>> Begin
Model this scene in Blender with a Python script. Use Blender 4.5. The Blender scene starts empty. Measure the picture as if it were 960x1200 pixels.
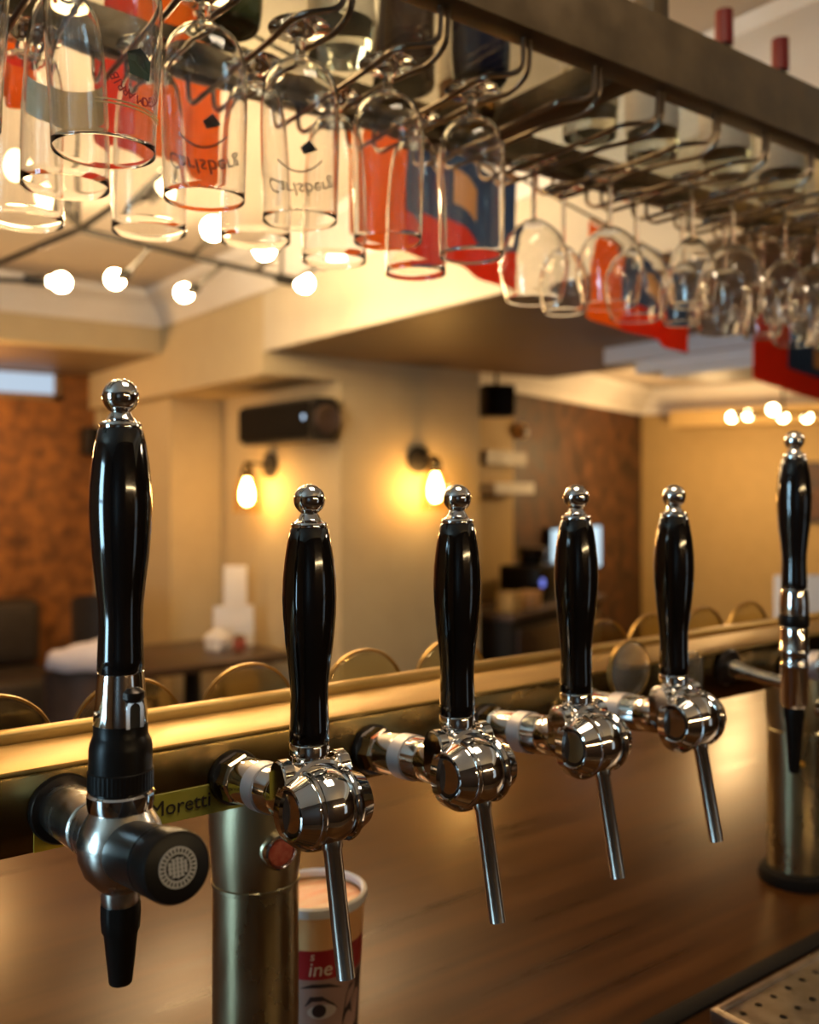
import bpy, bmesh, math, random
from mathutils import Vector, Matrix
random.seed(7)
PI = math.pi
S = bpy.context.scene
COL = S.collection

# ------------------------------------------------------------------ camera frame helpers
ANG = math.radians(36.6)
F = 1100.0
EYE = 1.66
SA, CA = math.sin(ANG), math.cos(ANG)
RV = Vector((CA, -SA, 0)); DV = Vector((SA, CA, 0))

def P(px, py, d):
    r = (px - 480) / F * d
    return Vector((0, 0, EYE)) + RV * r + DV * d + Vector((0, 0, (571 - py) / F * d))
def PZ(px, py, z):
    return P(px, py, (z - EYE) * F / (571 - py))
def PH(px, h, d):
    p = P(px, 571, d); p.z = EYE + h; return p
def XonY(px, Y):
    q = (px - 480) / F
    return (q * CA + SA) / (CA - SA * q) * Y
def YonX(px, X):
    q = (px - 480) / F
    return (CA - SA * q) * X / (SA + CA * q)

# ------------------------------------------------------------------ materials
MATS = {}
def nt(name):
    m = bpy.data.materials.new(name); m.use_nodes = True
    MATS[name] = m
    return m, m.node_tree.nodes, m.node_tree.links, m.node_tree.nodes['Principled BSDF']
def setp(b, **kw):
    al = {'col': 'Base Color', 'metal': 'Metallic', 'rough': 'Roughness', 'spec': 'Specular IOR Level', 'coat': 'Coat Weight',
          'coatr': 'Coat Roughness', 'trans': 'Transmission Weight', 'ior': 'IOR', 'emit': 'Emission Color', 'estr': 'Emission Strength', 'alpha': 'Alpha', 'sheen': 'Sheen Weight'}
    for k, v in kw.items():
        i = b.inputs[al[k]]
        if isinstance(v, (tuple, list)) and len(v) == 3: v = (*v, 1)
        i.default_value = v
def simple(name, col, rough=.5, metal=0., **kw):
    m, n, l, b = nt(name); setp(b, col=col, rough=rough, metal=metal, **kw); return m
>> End
Objective =>
From the first line of the material down to the line containing "return (CA - SA * q) * X / (SA + CA * q)", inclusive, return each line exactly, skipping any picture.

Correct response =>
Model this scene in Blender with a Python script. Use Blender 4.5. The Blender scene starts empty. Measure the picture as if it were 960x1200 pixels.
import bpy, bmesh, math, random
from mathutils import Vector, Matrix
random.seed(7)
PI = math.pi
S = bpy.context.scene
COL = S.collection

# ------------------------------------------------------------------ camera frame helpers
ANG = math.radians(36.6)
F = 1100.0
EYE = 1.66
SA, CA = math.sin(ANG), math.cos(ANG)
RV = Vector((CA, -SA, 0)); DV = Vector((SA, CA, 0))

def P(px, py, d):
    r = (px - 480) / F * d
    return Vector((0, 0, EYE)) + RV * r + DV * d + Vector((0, 0, (571 - py) / F * d))
def PZ(px, py, z):
    return P(px, py, (z - EYE) * F / (571 - py))
def PH(px, h, d):
    p = P(px, 571, d); p.z = EYE + h; return p
def XonY(px, Y):
    q = (px - 480) / F
    return (q * CA + SA) / (CA - SA * q) * Y
def YonX(px, X):
    q = (px - 480) / F
    return (CA - SA * q) * X / (SA + CA * q)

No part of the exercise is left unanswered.